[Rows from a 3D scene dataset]

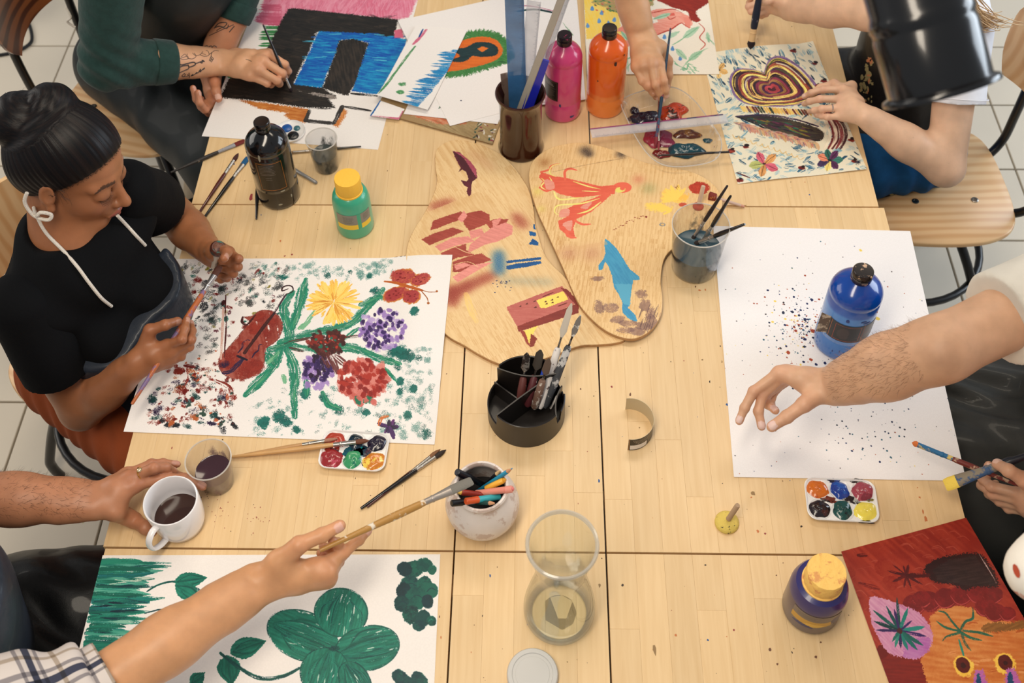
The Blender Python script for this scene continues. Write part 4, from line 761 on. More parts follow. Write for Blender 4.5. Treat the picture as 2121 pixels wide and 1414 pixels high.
# ---- two plywood palettes
def palettes():
    O1 = spline([(235, 90), (290, 40), (370, 25), (470, 45), (560, 80), (640, 130), (720, 220), (780, 320), (808, 430), (818, 520), (840, 600), (870, 690), (910, 750), (1000, 840), (1080, 960), (1160, 1070), (1250, 1140), (1340, 1190), (1290, 1215), (1180, 1226), (1080, 1232), (960, 1275), (880, 1305), (780, 1335), (690, 1347), (600, 1336), (500, 1290), (400, 1230), (300, 1172), (200, 1060), (110, 920), (62, 760), (65, 650), (100, 560), (150, 480), (190, 410), (225, 330), (240, 260), (230, 180)], 4, True)
    cv = Canvas([(830, 280), (1310, 280), (1330, 770), (820, 770)], TZ+0.0085, 1.75)
    grain(cv, (240, 212, 166), (216, 174, 120), 300, 420, 62, 1/30., 75, 12)
    rd, pk, mr = (168, 76, 62), (224, 150, 140), (96, 34, 50)
    def spray(pts, col, al=.6, soft=.3):
        for i in range(len(pts)-1):
            for t in np.linspace(0, 1, 9): x, y = pts[i][0]+(pts[i+1][0]-pts[i][0])*t, pts[i][1]+(pts[i+1][1]-pts[i][1])*t; spray1(x, y, 55, col, al*.35)
    def spray1(x, y, r, col, al, c=None):
        c = c or cv; m = c.m(ZA(x, y)); R = r*c.k/2.828; w = c.win([m], R*1.6)
        if w is None: return
        X, Y = w[4]-m[0], w[5]-m[1]; d = np.sqrt(X*X+Y*Y)/R; g = smp(NG, w[4]*1.6, w[5]*1.6); c.put(w, np.clip(np.exp(-d*d*2.2)*al*(.55+.9*g), 0, 1), _col(col))
    cvp = [(150, 470), (420, 370), (480, 470), (170, 640)]
    spray([(330, 930), (420, 880), (560, 820)], rd, .9); spray([(215, 420), (320, 390)], rd, .55); spray([(700, 470), (750, 530)], rd, .5); spray([(600, 690), (605, 800)], (30, 110, 170), .8); spray([(640, 850), (900, 860)], (90, 130, 150), .3); spray([(440, 100), (560, 190)], (214, 150, 110), .25)
    spray([(330, 900), (330, 980)], rd, .9)
    cv.poly(shift([(160, 460), (480, 330), (560, 400), (690, 530), (620, 600), (380, 700), (130, 600)], ZA), (236, 206, 160), (222, 184, 132), 1, 60, al=.75)
    for pts, c in (([(215, 500), (300, 470), (380, 445), (400, 470), (360, 500), (300, 520), (240, 545), (200, 555)], rd), ([(385, 465), (440, 450), (500, 440), (550, 465), (550, 500), (580, 490), (660, 490), (640, 520), (560, 560), (530, 520), (480, 540), (430, 560), (400, 520)], rd), ([(150, 610), (220, 575), (330, 540), (400, 560), (330, 590), (250, 620), (200, 645)], rd), ([(265, 690), (330, 660), (410, 635), (410, 670), (460, 700), (360, 715), (310, 740), (280, 720)], rd), ([(330, 740), (420, 710), (500, 690), (560, 730), (470, 760), (380, 800), (330, 800)], rd),
                   ([(480, 600), (560, 540), (640, 510), (685, 530), (680, 580), (600, 620), (520, 640), (420, 690), (430, 640)], pk), ([(230, 650), (330, 600), (420, 590), (460, 620), (340, 650), (260, 680)], pk), ([(360, 490), (400, 440), (420, 470), (390, 510)], pk), ([(560, 500), (620, 480), (600, 520), (570, 545)], pk), ([(430, 560), (500, 545), (520, 580), (440, 610)], pk), ([(330, 830), (440, 760), (570, 740), (480, 790), (360, 860)], pk), ([(340, 760), (400, 745), (440, 760), (350, 790)], pk)):
        cv.poly(shift(pts, ZA), c, tuple(min(255, v+18) for v in c), .8, 20)
    for pts in ([(340, 650), (430, 690), (520, 680)], [(210, 560), (330, 530), (430, 560)], [(330, 760), (420, 740), (480, 770)]): cv.stroke(shift(pts, ZA), 2.5, (238, 206, 160), None, .1)
    cv.poly(shift([(330, 92), (375, 100), (410, 150), (445, 190), (472, 215), (475, 250), (448, 270), (442, 300), (440, 345), (428, 360), (414, 330), (420, 305), (395, 290), (378, 262), (412, 270), (425, 255), (412, 215), (388, 200), (366, 215), (378, 190), (350, 140)], ZA), mr, (120, 44, 62), .5, 60)
    cv.poly(shift([(335, 90), (380, 105), (440, 155), (470, 200), (472, 250), (440, 200), (405, 140), (380, 120)], ZA), (196, 110, 130), (176, 80, 100), .6)
    cv.poly(shift([(345, 100), (380, 120), (415, 170), (445, 215), (450, 260), (425, 250), (408, 212), (370, 160)], ZA), mr, None, .6)
    bl = (20, 110, 168)
    for pts in ([(645, 735), (850, 712), (848, 728), (648, 748)], [(645, 765), (700, 752), (845, 735), (852, 750), (770, 770), (660, 786), (645, 780)], [(782, 560), (822, 570), (820, 590), (785, 588)], [(805, 520), (815, 520), (818, 550), (806, 550)], [(775, 635), (800, 605), (832, 625), (832, 645), (790, 640)]): cv.poly(shift(pts, ZA), bl, (10, 92, 150), .8)
    cv.poly(shift([(645, 1005), (800, 945), (970, 882), (1075, 975), (900, 1050), (710, 1120)], ZA), (206, 128, 118), (196, 112, 104), .7)
    cv.poly(shift([(1000, 900), (1075, 975), (1070, 1040), (720, 1150), (710, 1118), (1050, 990), (960, 890)], ZA), (158, 66, 54), (142, 54, 46), .7)
    cv.poly(shift([(822, 965), (980, 912), (1008, 960), (880, 1010), (845, 1010)], ZA), (250, 226, 120), None, .6); cv.poly(shift([(750, 1145), (830, 1115), (795, 1175), (780, 1230)], ZA), (250, 226, 120), None, .6); cv.poly(shift([(720, 1130), (755, 1150), (785, 1235), (765, 1220)], ZA), rd, None, .6); cv.poly(shift([(790, 1160), (825, 1190), (805, 1235), (780, 1240)], ZA), (150, 60, 44), None, .8)
    for x, y in ((725, 1000), (765, 985), (810, 970), (815, 1005), (875, 972), (912, 962), (945, 946), (880, 985), (915, 978)): cv.poly(shift([(x-8, y+5), (x+6, y-6), (x+9, y+4)], ZA), (110, 50, 40), None, .3)
    cv.stroke(shift([(860, 945), (920, 920)], ZA), 3, (130, 46, 40)); cv.stroke(shift([(950, 1000), (1000, 982)], ZA), 3, (130, 46, 40))
    cv.stroke(shift([(410, 930), (440, 1020), (470, 1090)], ZA), 16, (250, 216, 130), None, .2, al=.5)
    for k in range(20): cv.dab(ZA(U(560, 680), U(850, 920)), 1.2, 1, 0, (40, 60, 110))
    sl = slab('plywood_palette', cv, shift(O1, ZA), TZ+0.0002, TZ+0.0085, imgmat('palette_paint_a', cv.a, .45, .1), mat('ply_edge', (190, 146, 100), .6, var=.15, vscale=120), 'flat plywood board with red and pink stencils and a dark whale, under the other board', 'palette')
    O2 = spline([(778, 240), (790, 170), (830, 120), (900, 75), (990, 50), (1090, 42), (1190, 60), (1290, 90), (1370, 125), (1470, 160), (1600, 185), (1740, 215), (1840, 270), (1900, 340), (1912, 410), (1880, 490), (1800, 570), (1700, 620), (1620, 665), (1570, 730), (1552, 850), (1562, 950), (1556, 1040), (1520, 1110), (1470, 1160), (1400, 1190), (1330, 1185), (1240, 1150), (1160, 1090), (1080, 1000), (1030, 900), (980, 780), (930, 670), (880, 560), (830, 450), (792, 330)], 4, True)
    cw = Canvas([(1090, 285), (1505, 285), (1505, 705), (1085, 705)], TZ+0.0172, 1.75)
    grain(cw, (240, 210, 162), (204, 158, 100), 260, -160, 96, 1/17., 46, 11)
    for x, y, r in ((1110, 90, 60), (1320, 110, 50), (1130, 110, 40)): spray1(x, y, r, (70, 62, 60), .7, cw)
    for x, y, r, c, a in ((870, 160, 60, (170, 110, 60), .5), (1010, 690, 80, (190, 130, 110), .4), (1150, 690, 90, (190, 130, 110), .35), (1420, 260, 60, (210, 110, 90), .35), (1480, 310, 70, (150, 160, 110), .4), (830, 330, 50, (236, 226, 130), .5), (850, 430, 40, (236, 226, 130), .4)): spray1(x, y, r, c, a, cw)
    cr, lm, pn = (236, 124, 98), (236, 226, 132), (232, 160, 140)
    cw.dab(ZA(1325, 305), 20, 15, 0, cr, None, 0, soft=.06); cw.dab(ZA(1310, 318), 12, 8, -10, lm, None, 0, soft=.2); cw.dab(ZA(1325, 312), 5, 5, 0, cr)
    cw.poly(shift([(1290, 290), (1200, 298), (1100, 275), (1000, 250), (930, 240), (850, 215), (835, 245), (860, 270), (835, 310), (880, 335), (920, 320), (960, 345), (1060, 365), (1150, 355), (1220, 345), (1280, 345)], ZA), cr, (226, 110, 86), .8)
    cw.poly(shift([(1240, 330), (1150, 370), (1060, 400), (980, 440), (1000, 480), (950, 500), (960, 550), (1000, 580), (1050, 595), (1040, 540), (1060, 490), (1140, 450), (1200, 400), (1260, 350)], ZA), cr, (226, 110, 86), .8)
    for pts, w in (([(850, 215), (900, 200), (910, 180), (960, 165)], 7), ([(990, 260), (990, 210), (1020, 195), (1060, 205)], 7), ([(1000, 560), (1010, 590), (1055, 600)], 8), ([(1050, 500), (1090, 520), (1140, 520)], 7)): cw.stroke(shift(pts, ZA), w, cr, None, 0, taper=(1, .4))
    for pts, w in (([(970, 165), (915, 180), (900, 220), (940, 245)], 4), ([(850, 250), (870, 270), (850, 300), (880, 320)], 4), ([(900, 245), (930, 300)], 3.5), ([(925, 330), (960, 375), (1090, 362)], 6), ([(1040, 270), (1130, 300), (1200, 315)], 4), ([(1190, 370), (1080, 400), (950, 410), (930, 450), (970, 475)], 5), ([(1200, 390), (1130, 440), (1060, 460)], 5), ([(1090, 325), (1190, 330)], 3.5)): cw.stroke(shift(pts, ZA), w, lm, (246, 238, 160), 0, taper=(.5, .2))
    for pts in ([(870, 260), (920, 270), (925, 310), (880, 315)], [(960, 440), (1010, 430), (1010, 470), (960, 480)], [(975, 520), (1030, 500), (1020, 560)], [(1080, 420), (1150, 385), (1120, 430)]): cw.poly(shift(pts, ZA), pn, (236, 176, 160), .8, smooth=True)
    cw.poly(shift([(1225, 605), (1250, 620), (1290, 660), (1330, 720), (1370, 785), (1427, 828), (1425, 845), (1388, 848), (1380, 900), (1372, 960), (1360, 1010), (1402, 1050), (1415, 1088), (1395, 1090), (1360, 1070), (1330, 1040), (1325, 1010), (1328, 980), (1305, 930), (1278, 890), (1265, 820), (1248, 770), (1225, 740), (1208, 785), (1188, 790), (1183, 762), (1215, 725), (1228, 690), (1220, 640)], ZA), (86, 172, 206), (70, 156, 196), .5, 60)
    cw.poly(shift([(1280, 870), (1380, 870), (1370, 1000), (1330, 985)], ZA), (104, 182, 210), None, 1)
    for x, y, rx, ry in ((1190, 1005, 9, 19), (1255, 1005, 14, 12), (1300, 1075, 14, 8), (1370, 1100, 20, 8), (1455, 1000, 12, 16), (1350, 1140, 18, 7), (1500, 1090, 12, 20), (1460, 1120, 18, 10), (1430, 930, 12, 12), (1180, 840, 12, 6), (1415, 1150, 16, 8), (1490, 1040, 8, 14)): cw.dab(ZA(x, y), rx, ry, U(-10, 10), (150, 116, 112), (120, 90, 92), .08, .6, soft=.3)
    for k in range(26): x, y = U(1420, 1530), U(1040, 1170); cw.stroke(shift([(x, y), (x+20, y-60)], ZA), 3, (110, 84, 84), None, .5, al=.7)
    ye = (252, 218, 116)
    cw.dab(ZA(1640, 365), 24, 18, 10, ye, (248, 200, 100), 0, soft=.6)
    for a in (200, 225, 250, 180, 165, 310, 280): t = math.radians(a); cw.stroke(shift([(1640, 370), (1640+85*math.cos(t), 370+80*math.sin(t))], ZA), 11, ye, None, .05, taper=(1, .4))
    cw.dab(ZA(1545, 425), 24, 10, 10, ye, None, .05, soft=.6); cw.stroke(shift([(1500, 410), (1560, 420), (1600, 440), (1570, 460)], ZA), 10, ye, None, .05)
    cw.dab(ZA(1650, 305), 9, 7, 0, (150, 90, 50), None, .5); cw.dab(ZA(1680, 405), 8, 5, 0, (206, 100, 70)); cw.dab(ZA(1560, 522), 8, 6, 0, (120, 130, 150), None, .1, .7); cw.dab(ZA(1560, 522), 3.5, 2.5, 0, (226, 190, 130))
    cw.dab(ZA(1778, 308), 21, 16, 0, (206, 84, 52), (180, 62, 36), 0, soft=.2)
    for k in range(16): cw.dab(ZA(1280+k*11+U(-4, 4), 545-k*5+U(-10, 10)), U(.8, 2), 1, 0, (150, 60, 40))
    cw.dab(ZA(1466, 478), 2.5, 3, 0, (140, 40, 30)); cw.stroke(shift([(918, 214), (1130, 170), (1345, 132)], ZA), 1.2, (120, 84, 56), None, .1)
    cw.poly(shift([(930, 670), (1230, 620), (1240, 640), (940, 685)], ZA), (226, 186, 140), None, 1, al=.5)
    slab('plywood_palette', cw, shift(O2, ZA), TZ+0.0088, TZ+0.0172, imgmat('palette_paint_b', cw.a, .42, .1), MATS['ply_edge'], 'oval plywood board stencilled with a coral squid and a blue dolphin, lying on top', 'palette')
palettes()
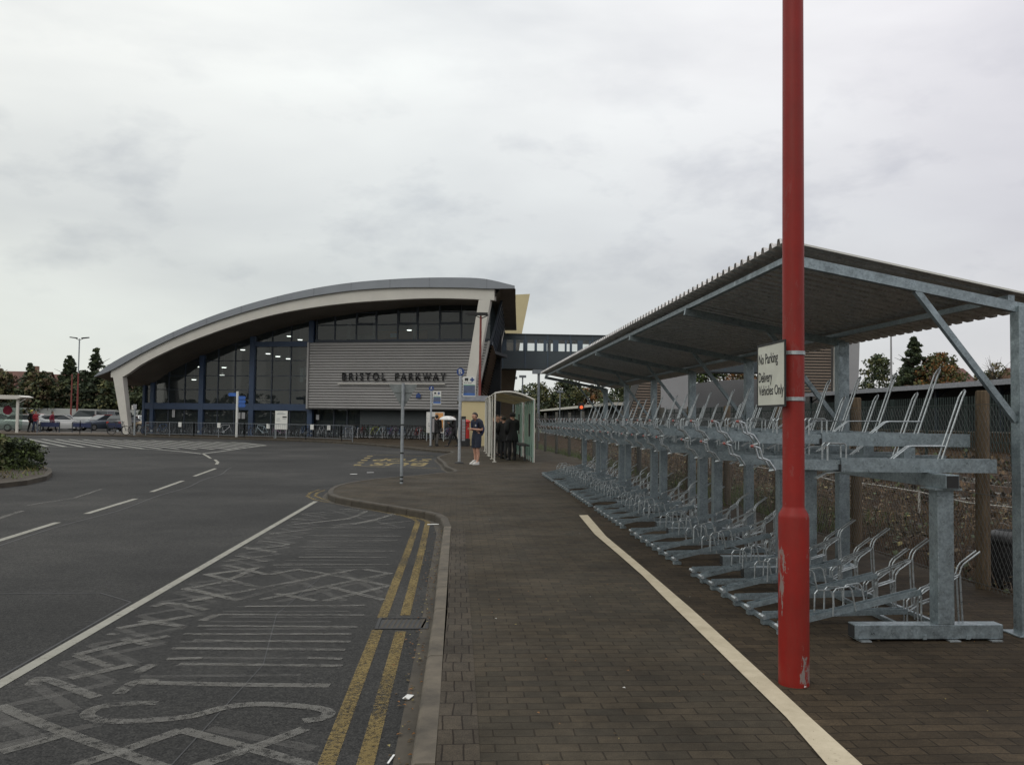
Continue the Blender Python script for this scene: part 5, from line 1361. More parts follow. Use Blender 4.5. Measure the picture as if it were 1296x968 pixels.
def bike(col, x, y, rz_, lab, grp='bicycles parked in front of the station', lean=.05):
    if col not in bk: bk[col] = make_bike(col); o = bk[col]
    else: o = copy_tree(bk[col])
    o.location = (x, y, .004); o.rotation_euler = (lean, 0, rz_); tag(o, lab, 'bicycle', grp); return o
bike('black', -25.35, 66.9, R(2), 'dark bicycle leaning alone by the foot of the white column', lean=.06)
def sk(s_, k): return (AO.x+s_*math.cos(AR)+k*math.sin(AR), AO.y-s_*math.sin(AR)+k*math.cos(AR))
cols = ['black','blue','black','silver','black','red','black','green','yellow','black','pale','black','blue','purple']
i = 0
ROWLAB = {'black':'black bicycle in the dense row against the grey station wall','blue':'blue-framed bicycle in the dense row against the grey wall','silver':'silver-framed bicycle in the dense row against the grey wall','red':'dark red bicycle in the dense row against the grey wall','green':'green bicycle in the dense row against the grey wall','yellow':'yellow bicycle in the dense row against the grey wall','pale':'pale blue bicycle in the dense row against the grey wall','purple':'purple bicycle in the dense row against the grey wall'}
s_ = 17.4
while s_ < 26.2:
    x, y = sk(s_, 1.0+random.uniform(-.2,.2)-2.2*(s_-17.4)/9*.3)
    c = cols[i % len(cols)]; bike(c, x, y, R(random.choice((52,60,68,75))+random.uniform(-8,8)), ROWLAB[c], lean=random.uniform(-.12,.12)); i += 1
    s_ += random.uniform(.27,.36)
s_ = 17.6
while s_ < 26.0:
    x, y = sk(s_, 2.1+random.uniform(-.15,.15)); c = random.choice(['black','black','blue','black','red','black','silver'])
    bike(c, x, y, R(random.choice((70,85,100))+random.uniform(-8,8)), ROWLAB[c].replace('dense row', 'rear rank of the dense row'), lean=random.uniform(-.1,.1)); s_ += random.uniform(.38,.5)
BL = {'black':'black bicycle parked behind the long grey railing','blue':'blue bicycle parked behind the long grey railing','silver':'silver bicycle parked behind the long railing, left of the fingerpost','purple':'purple bicycle parked behind the railing beside the white notice board','pale':'pale blue bicycle parked behind the railing right of the fingerpost','red':'dark red bicycle behind the grey railing','green':'green bicycle behind the grey railing','yellow':'yellow bicycle behind the long railing'}
for s_, c, a in ((.9,'black',30),(2.0,'black',10),(2.9,'blue',60),(3.5,'black',70),(4.8,'black',80),(6.0,'black',20),(6.9,'black',65),(8.1,'silver',15),(10.0,'black',60),(11.2,'pale',160),(12.6,'purple',170),(13.7,'black',70),(14.5,'blue',80),(15.2,'black',60),(16.0,'silver',70),(16.6,'black',75)):
    x, y = sk(s_, .3); bike(c, x, y, R(a), BL[c] if not (c == 'silver' and s_ > 10) else 'silver bicycle behind the right end of the long railing', 'bicycles behind the pedestrian railing', lean=random.uniform(-.1,.1))
sb = None
for i in range(9):
    x, y = sk(17.8+i*.95, .9)
    if sb is None:
        sb = empty('bike_stand'); m = MB(); m.tube([(0,-.4,0),(0,-.4,.68),(0,-.32,.75),(0,.32,.75),(0,.4,.68),(0,.4,0)], .028, 8); m.bar((-.45,-.4,.1),(.45,-.4,.1),.04,.05); m.build('hoop', M['panel_grey'], sb); o = sb
    else: o = copy_tree(sb)
    o.location = (x, y, .004); o.rotation_euler = (0,0,-AR); tag(o, 'low white bicycle stand hoop among the parked bicycles', 'bike stand', 'white bike stands by the station wall')

# ------------------------------------------------------------------ cars
def make_car(kind, col, loc, rz_, lab):
    e = empty('parked_car' if kind != 'van' else 'parked_van', loc, rz_); tag(e, lab, 'car' if kind != 'van' else 'van', 'vehicles in the station car park')
    # side profile (x forward): belt line and roof
    P = {'saloon': ([(-2.2,.32,.80),(-2.1,.22,.98),(-1.5,.2,1.0),(1.0,.2,.95),(1.9,.22,.82),(2.2,.32,.62)], [(-1.75,1.0),(-1.05,1.40),(.15,1.43),(1.05,.97)]),
         'hatch': ([(-1.95,.32,.85),(-1.9,.22,.98),(-1.2,.2,1.0),(.9,.2,.96),(1.7,.22,.82),(1.95,.32,.62)], [(-1.9,1.0),(-1.5,1.42),(.1,1.47),(.95,.98)]),
         'estate': ([(-2.25,.32,.9),(-2.2,.22,1.02),(-1.4,.2,1.03),(1.0,.2,.98),(1.95,.22,.84),(2.2,.32,.64)], [(-2.2,1.03),(-1.95,1.48),(.2,1.52),(1.05,1.0)]),
         'suv': ([(-2.2,.45,1.0),(-2.15,.32,1.12),(-1.3,.3,1.14),(1.0,.3,1.12),(2.0,.32,1.02),(2.2,.45,.8)], [(-2.15,1.13),(-1.95,1.76),(.2,1.80),(1.0,1.13)]),
         'van': ([(-2.4,.4,1.1),(-2.35,.3,1.2),(-1.3,.3,1.22),(1.3,.3,1.2),(2.1,.32,1.0),(2.35,.42,.75)], [(-2.38,1.2),(-2.3,1.90),(.9,1.95),(1.75,1.1)])}[kind]
    W = .86; m = MB(); rings = []
    for x, lo, hi in P[0]:
        w = W*(1-.10*(abs(x)/2.2)**4)
        rings.append([(x,-w*.94,lo),(x,-w,lo+(hi-lo)*.35),(x,-w*.985,lo+(hi-lo)*.8),(x,-w*.88,hi),(x,w*.88,hi),(x,w*.985,lo+(hi-lo)*.8),(x,w,lo+(hi-lo)*.35),(x,w*.94,lo)])
    m.loft(rings)
    G = P[1]; rp = [(G[0][0],G[0][1],.80),(G[1][0],G[1][1],.64),(G[2][0],G[2][1],.64),(G[3][0],G[3][1],.80)]
    m.loft([[(x,-w,z) , (x,w,z), (x,w,z-.02 if i in (1,2) else z-.05), (x,-w,z-.02 if i in (1,2) else z-.05)] for i,(x,z,w) in enumerate(rp)][1:3])
    zb = G[0][1]-.03
    # cabin shell
    m.loft([[(x,-w,z),(x,w,z),(x,w*1.0,zb),(x,-w*1.0,zb)] for x,z,w in [(G[0][0],G[0][1],.78),(G[1][0],G[1][1],.63),(G[2][0],G[2][1],.63),(G[3][0],G[3][1],.78)]])
    m.build('body', M['car_'+col], e, smooth=True)
    def lerp(a, b, t): return a+(b-a)*t
    (x0,z0),(x1,z1),(x2,z2),(x3,z3) = G
    # side windows sit just proud of the cabin, which tapers to the roof
    for sd in (-1, 1):
        m = MB()
        segs = [[(lerp(x0,x1,.25),zb+.05),(lerp(x0,x1,.85),z1-.08),(lerp(x1,x2,.38),z1-.06),(lerp(x1,x2,.38),zb+.04)],[(lerp(x1,x2,.44),zb+.04),(lerp(x1,x2,.44),z1-.06),(x2-.02,z2-.08),(lerp(x2,x3,.72),zb+.05)]]
        for sg in segs:
            def yy(x, z):
                # cabin side half width at (x,z)
                top = .63 if x1 <= x <= x2 else lerp(.63,.78,min(1,(x1-x)/max(.01,x1-x0)) if x < x1 else min(1,(x-x2)/max(.01,x3-x2)))
                return top+.012
            m.add([(x, sd*(yy(x,z)), z) for x, z in sg], [(0,1,2,3)])
        m.build('side_window', M['car_glass'], e)
    m = MB(); m.add([(lerp(x2,x3,.12)+.02,-.58,lerp(z2,z3,.12)+.02),(lerp(x2,x3,.12)+.02,.58,lerp(z2,z3,.12)+.02),(lerp(x2,x3,.93)+.03,.70,lerp(z2,z3,.93)+.02),(lerp(x2,x3,.93)+.03,-.70,lerp(z2,z3,.93)+.02)],[(0,1,2,3)]); m.build('windscreen', M['car_glass'], e)
    m = MB(); m.add([(lerp(x1,x0,.12)-.02,-.56,lerp(z1,z0,.12)+.02),(lerp(x1,x0,.12)-.02,.56,lerp(z1,z0,.12)+.02),(lerp(x1,x0,.85)-.03,.66,lerp(z1,z0,.85)+.02),(lerp(x1,x0,.85)-.03,-.66,lerp(z1,z0,.85)+.02)],[(0,1,2,3)]); m.build('rear_window', M['car_glass'], e)
    for x in (-1.3, 1.32):
        for sd in (-1, 1):
            m = MB(); m.tube([(x,sd*.70,.31),(x,sd*.875,.31)],.31,18); w = m.build('wheel', M['rubber'], e)
            m = MB(); m.tube([(x,sd*.87,.31),(x,sd*.883,.31)],.19,12); m.build('rim', M['alloy'], w)
    xf = P[0][-1][0]; xr = P[0][0][0]; zh = P[0][-1][2]
    for sd in (-.62,.62):
        m = MB(); m.box(xf-.12,xf+.01,sd-.14,sd+.14,zh-.12,zh-.0); m.build('headlight', M['lamp_lens'], e)
        m = MB(); m.box(xr-.01,xr+.1,sd-.13,sd+.13,P[0][0][2]-.16,P[0][0][2]-.0); m.build('tail_light', M['tail_lens'], e)
    m = MB(); m.box(xf-.0,xf+.02,-.26,.26,.42,.53); m.build('number_plate', M['sign_white'], e)
    m = MB(); m.box(xr-.02,xr+.0,-.26,.26,.5,.61); m.build('number_plate', M['plate_yellow'], e)
    return e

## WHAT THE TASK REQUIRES
Count the lines in the material above where the string "parts" appears, then state only that count.

## ANSWER BELOW
2